#### [DATASET RECORDS]
^^^^
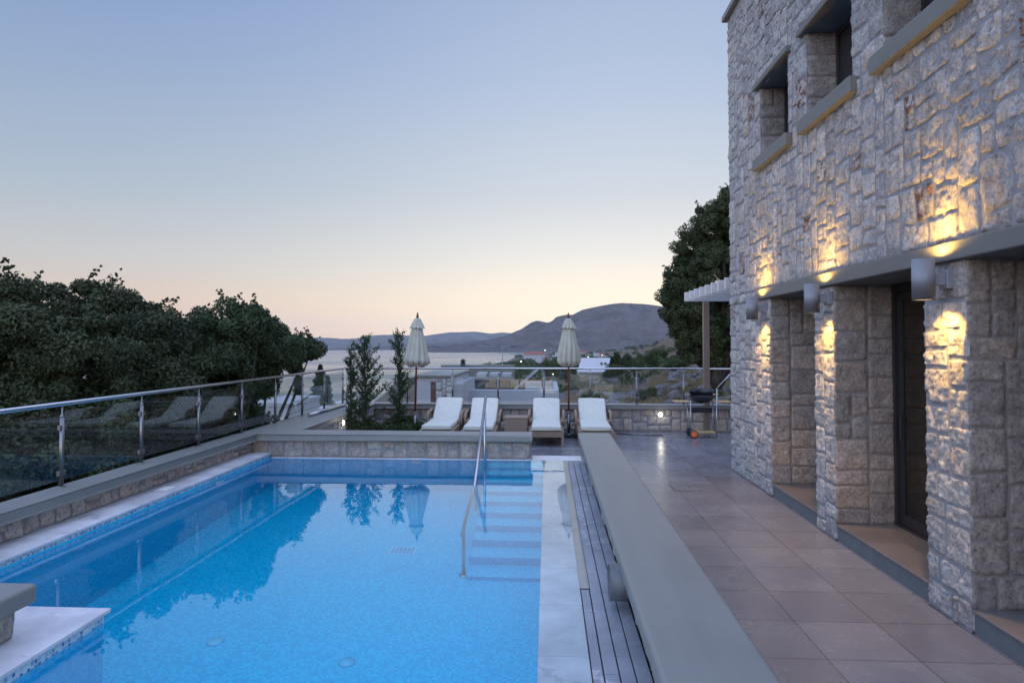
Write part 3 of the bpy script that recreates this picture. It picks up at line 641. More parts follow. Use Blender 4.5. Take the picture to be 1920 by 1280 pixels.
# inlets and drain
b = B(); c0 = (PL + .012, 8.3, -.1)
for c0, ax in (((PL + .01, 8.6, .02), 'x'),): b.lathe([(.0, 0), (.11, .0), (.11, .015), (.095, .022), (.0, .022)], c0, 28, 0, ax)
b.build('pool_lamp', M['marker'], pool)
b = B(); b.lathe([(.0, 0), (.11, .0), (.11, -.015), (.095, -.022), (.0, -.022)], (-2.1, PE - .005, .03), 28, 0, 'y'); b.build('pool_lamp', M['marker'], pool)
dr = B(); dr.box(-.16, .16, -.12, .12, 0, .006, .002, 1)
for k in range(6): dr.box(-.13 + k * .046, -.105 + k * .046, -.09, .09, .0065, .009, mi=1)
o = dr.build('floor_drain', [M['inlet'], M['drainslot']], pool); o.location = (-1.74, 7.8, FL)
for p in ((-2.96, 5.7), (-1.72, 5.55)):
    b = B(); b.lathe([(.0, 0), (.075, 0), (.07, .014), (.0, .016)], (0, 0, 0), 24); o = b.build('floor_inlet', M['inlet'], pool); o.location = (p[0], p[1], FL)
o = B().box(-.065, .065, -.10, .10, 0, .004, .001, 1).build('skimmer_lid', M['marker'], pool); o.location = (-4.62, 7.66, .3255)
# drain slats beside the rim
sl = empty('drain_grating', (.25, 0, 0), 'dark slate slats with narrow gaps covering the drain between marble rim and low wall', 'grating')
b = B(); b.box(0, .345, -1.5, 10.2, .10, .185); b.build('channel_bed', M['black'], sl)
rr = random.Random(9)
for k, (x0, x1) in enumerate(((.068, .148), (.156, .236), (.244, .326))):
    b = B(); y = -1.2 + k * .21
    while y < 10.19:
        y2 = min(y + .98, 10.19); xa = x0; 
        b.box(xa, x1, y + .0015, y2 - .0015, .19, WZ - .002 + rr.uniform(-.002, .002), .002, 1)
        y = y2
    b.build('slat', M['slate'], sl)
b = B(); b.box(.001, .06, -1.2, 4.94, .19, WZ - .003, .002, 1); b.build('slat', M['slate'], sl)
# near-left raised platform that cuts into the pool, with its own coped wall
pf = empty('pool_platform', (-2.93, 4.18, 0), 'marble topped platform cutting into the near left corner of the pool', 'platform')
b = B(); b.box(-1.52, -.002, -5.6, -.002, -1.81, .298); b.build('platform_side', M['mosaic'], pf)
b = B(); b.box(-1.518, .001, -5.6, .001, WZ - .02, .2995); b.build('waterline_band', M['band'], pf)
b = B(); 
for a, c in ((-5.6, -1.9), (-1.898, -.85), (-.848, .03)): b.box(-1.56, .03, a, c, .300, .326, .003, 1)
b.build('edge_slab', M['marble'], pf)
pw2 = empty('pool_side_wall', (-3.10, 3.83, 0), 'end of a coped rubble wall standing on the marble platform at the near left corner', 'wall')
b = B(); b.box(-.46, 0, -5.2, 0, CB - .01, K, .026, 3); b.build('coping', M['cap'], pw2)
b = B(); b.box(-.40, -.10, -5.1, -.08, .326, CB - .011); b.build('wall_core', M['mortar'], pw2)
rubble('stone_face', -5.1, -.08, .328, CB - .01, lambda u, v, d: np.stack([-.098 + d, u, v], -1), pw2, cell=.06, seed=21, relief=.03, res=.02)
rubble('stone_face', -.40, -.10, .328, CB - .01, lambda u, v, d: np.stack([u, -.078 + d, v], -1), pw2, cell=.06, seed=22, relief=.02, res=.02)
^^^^
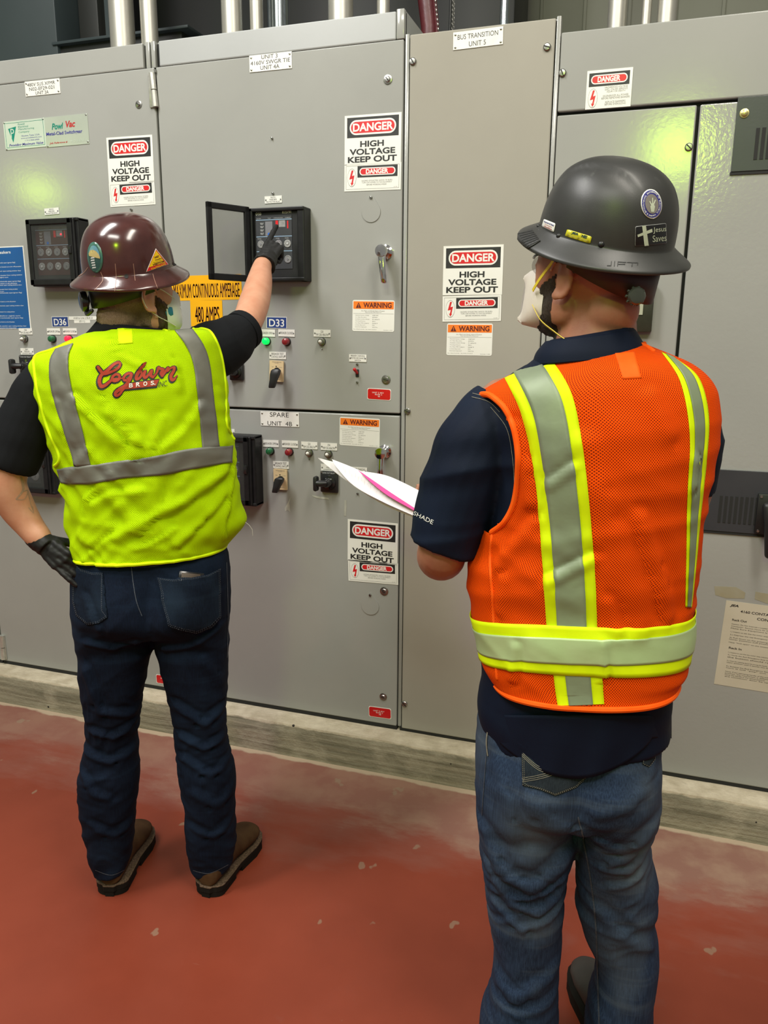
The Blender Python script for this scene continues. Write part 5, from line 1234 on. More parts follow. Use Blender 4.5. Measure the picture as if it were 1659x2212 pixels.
^^^^
#### [WHAT THE TASK REQUIRES]
Look through the material above and pick out each line holding the word "that".

#### [EXERCISE OUTPUT]
Write part 3 of the bpy script that recreates this picture. It picks up at line 641. More parts follow. Use Blender 4.5. Take the picture to be 1920 by 1280 pixels.
# near-left raised platform that cuts into the pool, with its own coped wall